The overall conclusion of this piece. What to do with it? The honest answer is nothing. Even if the power measurement of left/right was accurate  I still wouldn’t know what to do with it. Basically a lot of questions are unanswered. What is the ‘optimal’ left right balance to produce power? And what is 'optimal'? Maybe the length of my legs make that this is 'optimal', or maybe not. Maybe my position very much influences these numbers and as such it is 'optimal'. Maybe it is 'optimal' for short time durations or for long durations? In a sense I believe these numbers should be investigated in correspondence to the target performance. So when you’re a 1km pursuiter you should focus these analysis on these performances. Obtaining symmetry cannot be the goal of this, but performance is.
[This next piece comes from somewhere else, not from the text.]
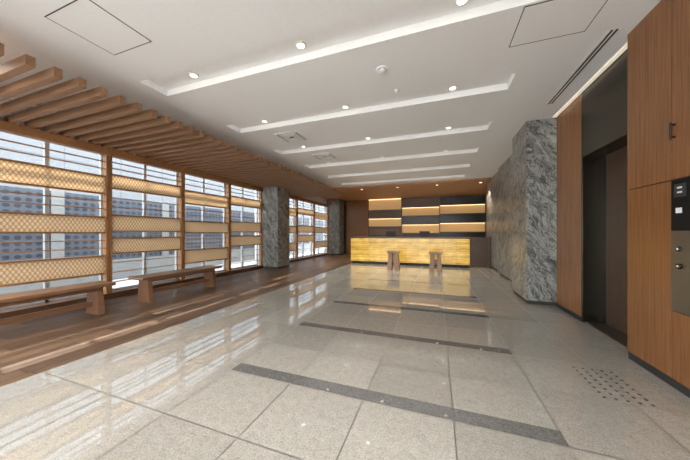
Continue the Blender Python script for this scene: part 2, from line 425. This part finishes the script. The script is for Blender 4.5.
MB().ring((-.5,3.45,H-.006),.02,.04,.006).build('collar', whitemetal, t); MB().cyl((-.5,3.45,H-.03),.02,.03).build('nozzle', whitemetal, t)
t = empty('linear_diffuser', (1.56,3.83,H), 'long narrow black-slotted air diffuser in the ceiling above the elevator', 'vent')
MB().box(1.51,1.53,3.1,4.56,H-.008,H).box(1.553,1.567,3.1,4.56,H-.008,H).box(1.59,1.61,3.1,4.56,H-.008,H).build('frame', whitemetal, t)
MB().box(1.53,1.553,3.1,4.56,H-.004,H).box(1.567,1.59,3.1,4.56,H-.004,H).build('slot', blackline, t)

# ------------------------------------------------------------------ benches and stools
def bench(y0, y1, label):
    x0, x1 = -5.0,-4.62; xm = (x0+x1)/2
    t = empty('bench', (xm,(y0+y1)/2,0), label, 'bench')
    MB().box(x0,x1,y0,y1,.402,.45).build('seat', woodb, t, .008)
    MB().box(xm-.13,xm+.13,y0+.14,y1-.14,.345,.402).build('apron', woodb, t, .004)
    for yc in (y0+.16, y1-.16):
        MB().prism([(x0+.03,0),(x1-.03,0),(x1-.08,.402),(x0+.08,.402)],'Y',yc-.04,yc+.04).build('leg', woodb, t, .005)
    MB().box(xm-.025,xm+.025,y0+.2,y1-.2,.12,.19).build('stretcher', woodb, t, .004)
bench(.75,2.5,'long reddish-brown wooden bench at the left edge, nearest the camera')
bench(2.88,4.55,'reddish-brown wooden bench by the windows, second from the camera')
def stool(x, y, label):
    t = empty('stool', (x,y,0), label, 'stool', 'wooden stools in front of the counter')
    MB().box(x-.2,x+.2,y-.17,y+.17,.535,.6).build('seat', woodst, t, .01)
    for s in (-1,1):
        MB().prism([(x+s*.195,0),(x+s*.05,0),(x+s*.02,.535),(x+s*.155,.535)],'Y',y-.15,y+.15).build('leg', woodst, t, .005)
    MB().box(x-.05,x+.05,y-.05,y+.05,.2,.36).build('stretcher', woodst, t, .004)
stool(-1.36,8.6,'brown wooden stool before the glowing counter, left one')
stool(-.04,8.6,'brown wooden stool before the glowing counter, right one')

# ------------------------------------------------------------------ reception
t = empty('reception_counter', (-1.09,10.1,0), 'long reception counter with glowing yellow stone front', 'counter')
MB().box(-3.20,1.02,9.76,10.5,0,.1).build('plinth', blackline, t)
MB().box(-3.22,1.04,9.73,10.5,.1,1.0).build('body', wooddk, t)
n = 10; x0, x1 = -3.24, 1.06; wd = (x1-x0)/n
for i in range(n):
    MB().box(x0+i*wd+.003,x0+(i+1)*wd-.003,9.7,9.73,.1,1.0).build('front_panel', onyx, t)
MB().box(-3.27,1.09,9.67,10.55,1.0,1.045).build('counter_top', wooddk, t, .004)
def monitor(x, label):
    t = empty('desk_monitor', (x,10.3,1.045), label, 'monitor', 'dark monitors on the counter')
    MB().box(x-.11,x+.11,10.22,10.38,1.045,1.055).build('base', blackline, t, .002)
    MB().box(x-.02,x+.02,10.29,10.31,1.055,1.12).build('stand', blackline, t)
    MB().box(x-.19,x+.19,10.27,10.30,1.08,1.27).build('screen', blackline, t, .004)
monitor(-1.75,'dark flat monitor on the glowing counter, left one')
monitor(-.45,'dark flat monitor on the glowing counter, right one')
t = empty('low_gate', (1.43,10.1,0), 'dark brown low gate between the counter and marble wall', 'gate')
MB().box(1.10,1.76,10.08,10.13,.03,1.05).build('gate_panel', wooddk, t)
for p0 in (1.10,1.70): MB().box(p0,p0+.06,10.06,10.08,0,1.07).build('post', wooddk, t)
t = empty('back_shelf_wall', (-.8,13.9,0), 'tall back wall of staggered lit and dark shelf panels behind the counter', 'shelving')
MB().box(-3.61,2.2,13.95,14,.0,H-.05).build('backing', wooddk, t)
cols = [(-3.61,-1.77,0),(-1.77,.13,1),(.13,2.2,2)]
for a, b, c in cols:
    off = (0,.1,.16)[c]; zt = H-.06
    for r in range(5):
        z1 = zt-r*.45+(off-.16 if r else 0); z0 = zt-(r+1)*.45+off-.16
        kind = [('L','B','L','B','D'),('B','L','G','L','D'),('D','L','D','L','D')][c][r]
        MB().box(a+.02,b-.02,13.93,13.95,z0+.03,z1).build('display_panel', {'L':glowp,'D':darkp,'G':greyp,'B':brownp}[kind], t)
        MB().box(a,b,13.78 if kind=='L' else 13.84,13.95,z0,z0+.03).build('shelf_board', brownp, t)
        if kind == 'L':
            MB().box(a+.03,b-.03,13.86,13.88,z1-.014,z1-.003).build('light_strip', ledw, t)
    if c: MB().box(a-.012,a+.012,13.78,13.95,.6,H-.06).build('divider', wooddk, t)
MB().box(-4.9,-3.63,13.9,14,0,H-.05).build('wall_back.001', woodp)['kind'] = 'structure'

# ------------------------------------------------------------------ call panel, bracket, studs
t = empty('elevator_call_panel', (1.72,2.57,.6), 'tall black and steel elevator call panel set in wood wall', 'control panel')
MB().box(1.712,1.745,2.405,2.73,1.22,1.605).build('black_plate', black, t, .002)['label'] = 'glossy black upper plate'
MB().box(1.712,1.745,2.405,2.73,.6,1.216).build('steel_plate', steel, t, .002)['label'] = 'brushed steel lower plate'
MB().box(1.709,1.712,2.60,2.70,1.47,1.57).build('display', blackline, t)
for z in (1.535,1.50): MB().box(1.707,1.709,2.63,2.67,z,z+.012).build('display_mark', iconw, t)
MB().box(1.709,1.712,2.635,2.685,1.35,1.39).build('notice_label', iconw, t)
for z in (1.08,.95):
    b = MB().cyl((1.700,2.655,z),.02,.012,'X').build('button', black, t, 0, True)
    sub(MB().cyl((1.698,2.655,z),.008,.002,'X'), 'button_lens', iconw, b, t)
t = empty('wall_bracket', (1.70,2.72,1.9), 'small dark bracket handle on the upper wood panel', 'handle')
MB().box(1.69,1.70,2.70,2.715,1.92,2.05).build('grip', dsteel, t, .003)
for z in (1.93,2.025): MB().box(1.70,1.72,2.70,2.715,z,z+.015).build('mount', dsteel, t)
st = MB().cyl((1.15,2.4,0),.0105,.005,n=16,r2=.008).build('tactile_stud', studm)
tag(st, 'small dark round tactile stud on the floor by the elevator', 'floor stud', 'tactile studs in front of the elevator')
for i in range(5):
    for j in range(8):
        if i == j == 0: st.location = (1.15,2.4,0); continue
        c = st.copy(); C.objects.link(c); c.location = (1.15+i*.066,2.4+j*.064,0)

# ------------------------------------------------------------------ outside
MB().box(-22,-5.95,-20,40,-.12,-.02).build('ground_outside', pave)['kind'] = 'structure'
MB().box(-5.95,8,-20,-3.1,-.12,-.02).build('ground_outside.001', pave)['kind'] = 'structure'
t = empty('boundary_wall', (-8.0,10,-.02), 'grey-blue dotted screen wall seen close outside the windows', 'wall')
MB().box(-8.1,-7.9,-4,30,-.02,.5).build('base_course', concrete, t)
for i in range(14):
    y0 = -4+i*2.4
    MB().box(-8.04,-7.96,y0+.1,y0+2.3,.5,1.22).build('perforated_panel', perf, t)
    MB().box(-8.06,-7.94,y0+.1,y0+2.3,1.22,1.36).build('coping', concrete, t)
    MB().box(-8.04,-7.96,y0+.1,y0+2.3,1.36,2.12).build('perforated_panel', perf, t)
    MB().box(-8.08,-7.92,y0-.1,y0+.1,.5,2.2).build('post', concrete, t)
t = empty('neighbour_building', (-14,12,-.02), 'pale panelled building rising behind the dotted screen wall', 'building', None, 'structure')
MB().box(-15,-13,-6,3.1,-.02,5.5).build('low_wing', facade, t)
MB().box(-15,-13,3.1,38,-.02,10).build('sun_block_wing', facade, t)  # height added above the view to keep sun off the farther bays
MB().box(-15,-12.9,-6,3.1,5.5,5.7).build('parapet', concrete, t)

# ------------------------------------------------------------------ light
W = bpy.data.worlds.new('World'); bpy.context.scene.world = W; W.use_nodes = True
bg = W.node_tree.nodes['Background']; bg.inputs[0].default_value = (.98,.99,1,1); bg.inputs[1].default_value = 6.2
S = bpy.data.lights.new('sun','SUN'); S.energy = 12; S.angle = math.radians(1); S.color = (1,.94,.83)
so = bpy.data.objects.new('sun_lamp', S); C.objects.link(so)
dirv = Vector((.9,-.2,-1.0)); so.rotation_euler = dirv.to_track_quat('-Z','Y').to_euler(); so.location = (-10,5,12)

# ------------------------------------------------------------------ camera
cam = bpy.data.cameras.new('camera'); co = bpy.data.objects.new('camera', cam); C.objects.link(co)
cam.sensor_width = 36; cam.lens = 256/690*36; cam.shift_y = 3/690; cam.clip_start = .03
co.location = (0,0,1.2); co.rotation_euler = (math.radians(90),0,math.atan2(92,256))
bpy.context.scene.camera = co
bpy.context.scene.view_settings.view_transform = 'Standard'
bpy.context.scene.view_settings.exposure = .5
I don’t not really see a 50/50 relation. If you have ‘a fluent powerstroke’ these numbers should be 50/50 (that's what I have read from a quote from P2M somewhere). Most of the time relation is skewed to the right leg (meaning more power from the right leg). As said before I am not an engineer, but maybe the way in which power balance is measured AND the Q ring influence these results. Let alone the way lef/right balance is measured, or better said ‘estimated’. A quote from Power2max (Source: www.dcrainmaker.com) “Power2max themselves says there’s little value in it other than from a marketing standpoint (quoted at Eurobike).’’

I do remain curious of others have also done some analysis on the Power2max numbers and come to the same conclusion n. For me it was just a nice to see, but nothing more. When there is not more (real research) on the topic it remains something under the surface and there are more fun things to play with to give better performance results.